Saturday, May 22, 2010

Back to basics

Hey, quick post here.

I've got this plant in my bedroom that has leaves and vines around the room. It's green (no, I haven't killed it yet) and usually is in good health. I must admit that while busy with work and friends, I have neglected it at times. I came home a few days ago and noticed its leaves were drooping.

Naturally, I realized it had too much water so I threw it out the window....err, just kidding. No, I watered it (as obviously it needed water) and the leaves came back to life. Not only that, when you water it a lot (of which is okay for this plant), water gets soaked up and moves up the vines to the leaves where it forms little water droplets at the ends of each leaf and sometimes along the vine its self.

Life with Christ is very similar. When we're filled with his water (Holy Spirit), it will naturally move through us and be visible to others, even dripping on those around us. Oh I long to be so full of the Spirit that I just glisten with him and where others would desire the Spirit as well. Of course it's not water but rather love, peace, patience, kindness, mercy, grace, charity, humility, compassion, righteousness, etc. In that place, I find my Savior and He helps to show me my purpose -- to love Him and others. There's such a joy in being in the Spirit and being used for His purposes, not mine but His! That is as he calls and directs and provides for, not as I assume and try and fail and stumble.

For those who we don't chat on a regular basis, know this. Life has been hard for so long and I think it's because I like carrying my yoke. I like trying to do things and seeing my fruit. I regularly reject God on a daily basis so that I can do things my way and under my power.

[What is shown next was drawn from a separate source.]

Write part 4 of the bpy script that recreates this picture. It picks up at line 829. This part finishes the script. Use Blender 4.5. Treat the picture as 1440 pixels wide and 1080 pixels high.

This is obviously foolishness but you don't see that until you believe it in your heart. I'm getting there but in the mean time, I think I'm going to start the Holy and needed practice of giving up stuff. Rather than a spirit of apathy -- "Oh, I just give up, I can't do it, this is too hard, etc.," this is a spirit of freedom -- "I give up on this and release this in the Name of Jesus Christ." It is for Freedom that Jesus came and as followers, we should embrace that freedom.

And the rubber hits the road in two avenues right now in my life.

1) I need to give up on the aspirations of becoming a leader or really of becoming anything. It is all as loss, it is all vain, it is all not of God. I'm not saying that being a leader or anything else isn't good, but if it's not what God's (audibly) calling you to right now, for-git-a-bout-it. As personal experience can testify, this issue of calling and desires for positions and authority can lead to great anguish and frustration, driving a wedge between you and other leaders, believers, and really God. These things become idols and our God is jealous, our spirits are able to worship one thing and God knows that. We will eventually realize it (and hopefully sooner rather than later).

2) I need to stop living life as if I am in control and pursuing what I want. Simply put, I need to be immersed in the word and prayer daily and more if possible. I don't and I reap the consequences -- my leaves are withered and I am disheartened ... and that's on good days. On bad days, I am angry and anxious, under attack and just going crazy. I think everyone's out to get me and that no one loves me.

Imagine it like this... we have beautiful temple courts inside our minds and it is in these places where we are to meditate on God and the Word and keep it near. These bad days feel like Katrina, a rush of flood waters carrying up the lies of my past and accusations of the enemy and layers of guilt and anguish just cover everything. If you've had the privilege of cleaning up after a flood, you know what I'm talking about. When we're in God and in the Word, there will be some protection against these floods ... but without, we are like lambs being leading ourselves to the slaughter, we are like children playing tag with knives, we are like people who are standing in the rain and scolding God for it despite the fact that shelter is near by. Should you find yourself here, know that God is the best "contractor" to clean up the flood waters (think ServePro). He will come in and clean things out, he will comfort us, he will make things new again! God will bring us comfort and help us move past these times, and as he sanctifies us, we can only hope that our trust and faith in him will grow and that we will stay closer to him.



So I don't have this down but I pray that I grow closer to God on a daily basis, enjoying the Word and his Spirit. This is the way he intended it and this is not the means to some end. The end must be God, otherwise you'll be chasing an idol and let me tell you that it will not satisfy!

As Donny says, "Stay Thirsty" for the Lord as only he can satisfy.